Viendo un programa de coaching, de éstos que se están poniendo de moda con la crisis, en el que cuentan lo mal que lo están pasando ahora unos jóvenes que se dedicaron a derrochar el dineral que ganaron con la época dorada del ladrillo (él era encofrador) en lugar de invertirlo en asegurar un futuro mejor aunque más duro de conseguir, no puedo estar más de acuerdo con las palabras de Carlos Herrera en la columna de opinión del ABC:
Hoy Churchill, sin ir más lejos, no sería elegido líder de ninguna sociedad: daría mal en televisión, su inteligencia dialéctica resultaría excesivamente agria y su mensaje de «blood, sweat and tears» [«sangre, sudor y lágrimas»] sería considerado poco menos que una traición por las acomodaticias masas mimadas por los estados paternalistas. Hoy resultan electos aquellos que resultan incapaces de establecer una crítica sensata de nuestro modelo de valores. Esas son palabras malditas. Los líderes de este siglo parecen hechos de la misma pasta de aquellos que han creído -hemos creído- que nuestros deseos se verían cumplidos simplemente con desearlos. Lo pagarán nuestros hijos, claro. Nuestros padres, entretanto, nos miran asombrados.

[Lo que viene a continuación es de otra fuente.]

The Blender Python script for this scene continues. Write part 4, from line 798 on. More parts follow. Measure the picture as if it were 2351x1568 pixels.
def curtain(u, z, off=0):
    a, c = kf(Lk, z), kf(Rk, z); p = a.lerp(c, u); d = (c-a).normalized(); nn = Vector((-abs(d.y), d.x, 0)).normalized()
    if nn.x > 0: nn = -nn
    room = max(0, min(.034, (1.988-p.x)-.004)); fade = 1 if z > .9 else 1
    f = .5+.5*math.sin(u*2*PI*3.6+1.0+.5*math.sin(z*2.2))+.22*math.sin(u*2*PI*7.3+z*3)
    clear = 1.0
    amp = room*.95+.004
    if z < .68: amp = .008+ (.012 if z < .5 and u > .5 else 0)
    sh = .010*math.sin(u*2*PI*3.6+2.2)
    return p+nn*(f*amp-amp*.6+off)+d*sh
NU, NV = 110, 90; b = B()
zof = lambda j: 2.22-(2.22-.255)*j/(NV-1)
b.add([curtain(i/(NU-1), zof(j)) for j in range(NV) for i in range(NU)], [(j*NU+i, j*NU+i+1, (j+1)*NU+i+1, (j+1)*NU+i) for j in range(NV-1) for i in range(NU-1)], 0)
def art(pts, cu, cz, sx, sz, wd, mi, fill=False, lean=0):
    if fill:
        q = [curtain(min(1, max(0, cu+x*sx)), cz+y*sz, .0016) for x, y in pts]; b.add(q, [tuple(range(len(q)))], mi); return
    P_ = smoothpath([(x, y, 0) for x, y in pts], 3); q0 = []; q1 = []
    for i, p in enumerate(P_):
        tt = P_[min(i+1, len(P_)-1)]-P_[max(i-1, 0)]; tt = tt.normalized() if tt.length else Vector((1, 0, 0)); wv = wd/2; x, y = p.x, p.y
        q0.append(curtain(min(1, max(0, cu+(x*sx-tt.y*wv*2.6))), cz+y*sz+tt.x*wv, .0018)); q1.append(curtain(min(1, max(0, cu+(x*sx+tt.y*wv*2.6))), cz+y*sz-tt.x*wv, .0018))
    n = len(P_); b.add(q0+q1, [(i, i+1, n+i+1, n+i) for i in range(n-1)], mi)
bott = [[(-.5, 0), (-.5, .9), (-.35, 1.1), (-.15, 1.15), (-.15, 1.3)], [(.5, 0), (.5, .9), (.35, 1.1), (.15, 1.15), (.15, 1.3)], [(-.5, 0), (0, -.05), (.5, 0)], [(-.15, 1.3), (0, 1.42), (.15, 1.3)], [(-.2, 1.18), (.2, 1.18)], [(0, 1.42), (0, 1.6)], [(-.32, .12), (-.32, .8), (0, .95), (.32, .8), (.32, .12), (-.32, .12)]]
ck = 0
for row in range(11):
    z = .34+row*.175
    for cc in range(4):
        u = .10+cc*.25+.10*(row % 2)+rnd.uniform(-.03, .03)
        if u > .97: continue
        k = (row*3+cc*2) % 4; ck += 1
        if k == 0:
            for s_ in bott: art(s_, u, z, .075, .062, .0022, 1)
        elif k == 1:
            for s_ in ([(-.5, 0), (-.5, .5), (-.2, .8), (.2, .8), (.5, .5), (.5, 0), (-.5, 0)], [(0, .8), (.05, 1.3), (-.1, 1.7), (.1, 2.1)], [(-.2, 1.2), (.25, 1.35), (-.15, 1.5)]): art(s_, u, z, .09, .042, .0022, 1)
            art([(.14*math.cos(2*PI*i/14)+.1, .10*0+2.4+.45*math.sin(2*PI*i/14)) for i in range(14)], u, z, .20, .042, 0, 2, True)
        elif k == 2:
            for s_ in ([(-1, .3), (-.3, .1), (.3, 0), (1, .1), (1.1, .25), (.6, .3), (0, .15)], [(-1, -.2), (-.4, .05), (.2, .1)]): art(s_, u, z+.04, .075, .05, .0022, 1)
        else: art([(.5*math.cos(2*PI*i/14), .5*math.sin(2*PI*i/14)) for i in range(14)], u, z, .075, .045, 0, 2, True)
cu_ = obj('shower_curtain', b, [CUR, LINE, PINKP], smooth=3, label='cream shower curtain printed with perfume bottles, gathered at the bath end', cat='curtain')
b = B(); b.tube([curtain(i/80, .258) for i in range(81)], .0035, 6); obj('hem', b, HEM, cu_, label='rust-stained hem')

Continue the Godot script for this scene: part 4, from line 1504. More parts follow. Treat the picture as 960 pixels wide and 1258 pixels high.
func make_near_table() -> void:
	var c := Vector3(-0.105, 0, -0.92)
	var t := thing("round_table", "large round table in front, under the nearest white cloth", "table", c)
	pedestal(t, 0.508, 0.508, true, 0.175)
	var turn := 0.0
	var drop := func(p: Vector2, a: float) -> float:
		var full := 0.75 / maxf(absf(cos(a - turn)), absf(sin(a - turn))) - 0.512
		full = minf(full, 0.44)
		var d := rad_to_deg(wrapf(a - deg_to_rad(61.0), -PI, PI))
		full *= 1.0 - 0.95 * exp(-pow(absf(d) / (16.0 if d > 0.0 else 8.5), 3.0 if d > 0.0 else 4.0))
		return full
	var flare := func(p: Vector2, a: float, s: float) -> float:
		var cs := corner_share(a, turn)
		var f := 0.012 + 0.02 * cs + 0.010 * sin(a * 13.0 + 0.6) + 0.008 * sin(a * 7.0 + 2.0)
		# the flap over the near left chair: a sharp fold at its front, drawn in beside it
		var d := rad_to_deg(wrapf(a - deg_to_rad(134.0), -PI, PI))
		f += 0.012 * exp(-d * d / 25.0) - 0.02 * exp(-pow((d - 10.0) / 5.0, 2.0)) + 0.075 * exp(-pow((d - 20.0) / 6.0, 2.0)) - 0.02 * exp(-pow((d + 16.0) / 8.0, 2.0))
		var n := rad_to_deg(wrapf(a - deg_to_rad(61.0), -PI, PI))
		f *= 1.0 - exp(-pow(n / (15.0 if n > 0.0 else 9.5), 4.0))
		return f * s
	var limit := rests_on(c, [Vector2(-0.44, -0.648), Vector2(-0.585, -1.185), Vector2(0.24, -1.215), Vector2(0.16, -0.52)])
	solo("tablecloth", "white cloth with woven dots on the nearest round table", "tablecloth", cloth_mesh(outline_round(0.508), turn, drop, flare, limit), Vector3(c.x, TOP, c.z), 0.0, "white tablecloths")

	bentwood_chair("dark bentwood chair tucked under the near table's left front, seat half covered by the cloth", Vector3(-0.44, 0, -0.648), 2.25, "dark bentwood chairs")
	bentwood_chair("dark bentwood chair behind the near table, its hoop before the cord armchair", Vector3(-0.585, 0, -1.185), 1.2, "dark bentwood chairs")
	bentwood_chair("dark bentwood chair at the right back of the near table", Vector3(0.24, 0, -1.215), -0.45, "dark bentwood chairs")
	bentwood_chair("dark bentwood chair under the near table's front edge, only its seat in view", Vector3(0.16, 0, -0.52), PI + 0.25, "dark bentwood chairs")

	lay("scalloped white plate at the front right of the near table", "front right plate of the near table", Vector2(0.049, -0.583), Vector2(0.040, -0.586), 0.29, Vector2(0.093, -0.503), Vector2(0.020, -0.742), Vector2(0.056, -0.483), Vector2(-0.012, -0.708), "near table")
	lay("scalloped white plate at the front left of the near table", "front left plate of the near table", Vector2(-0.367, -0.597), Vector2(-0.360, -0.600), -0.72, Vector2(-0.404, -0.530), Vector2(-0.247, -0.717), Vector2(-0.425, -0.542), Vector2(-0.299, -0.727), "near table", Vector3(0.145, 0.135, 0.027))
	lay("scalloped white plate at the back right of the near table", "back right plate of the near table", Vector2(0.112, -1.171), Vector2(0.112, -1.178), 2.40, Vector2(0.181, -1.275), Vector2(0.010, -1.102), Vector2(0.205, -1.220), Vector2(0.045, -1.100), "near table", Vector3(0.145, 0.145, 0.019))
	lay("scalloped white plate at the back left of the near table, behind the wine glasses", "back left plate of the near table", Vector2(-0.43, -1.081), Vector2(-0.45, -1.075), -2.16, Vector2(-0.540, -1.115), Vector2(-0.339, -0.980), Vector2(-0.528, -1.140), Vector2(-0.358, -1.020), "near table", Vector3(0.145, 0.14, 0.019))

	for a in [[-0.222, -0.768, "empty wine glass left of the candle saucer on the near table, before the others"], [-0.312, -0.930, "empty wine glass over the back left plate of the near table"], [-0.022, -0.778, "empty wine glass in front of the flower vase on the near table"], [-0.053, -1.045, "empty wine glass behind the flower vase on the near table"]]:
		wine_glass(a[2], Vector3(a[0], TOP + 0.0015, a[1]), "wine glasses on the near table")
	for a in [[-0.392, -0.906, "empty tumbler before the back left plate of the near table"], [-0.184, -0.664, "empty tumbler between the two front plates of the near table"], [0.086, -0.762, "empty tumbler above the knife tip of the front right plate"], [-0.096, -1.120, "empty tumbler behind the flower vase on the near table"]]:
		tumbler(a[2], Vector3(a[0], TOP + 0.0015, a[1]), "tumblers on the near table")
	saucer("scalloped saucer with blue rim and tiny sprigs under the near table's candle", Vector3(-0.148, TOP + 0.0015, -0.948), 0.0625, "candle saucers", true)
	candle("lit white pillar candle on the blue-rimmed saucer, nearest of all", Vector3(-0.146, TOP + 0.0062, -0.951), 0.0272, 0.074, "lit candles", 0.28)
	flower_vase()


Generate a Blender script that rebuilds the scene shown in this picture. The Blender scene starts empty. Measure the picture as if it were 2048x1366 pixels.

No sólo no me arrepiento de haber pasado por el sueldo mileurista aún cuatro años después de entrar en la Universidad, cuando en cualquier empresa privada de la época a los tres años eras fijo, mientras me partía los cuernos investigando y dando clases con la vista siempre puesta en diez o veinte años más tarde; ni antes de eso, del ahorro de 10.000 pesetas que me sobraban cada mes con un sueldo de 65.000 (todos los gastos de vivir de mi cuenta, lejos de casa de mis padres) para comprarme un ordenador; ni de las 11 asignaturas anuales a sacar limpias en cada cuatrimestre antes todavía que eso; ni de que mis padres no me compraran todo lo que me apetecía de chico y viera como un milagro cuando caía el siguiente libro de La Fundación…
Es que no puedo más que agradecerlo.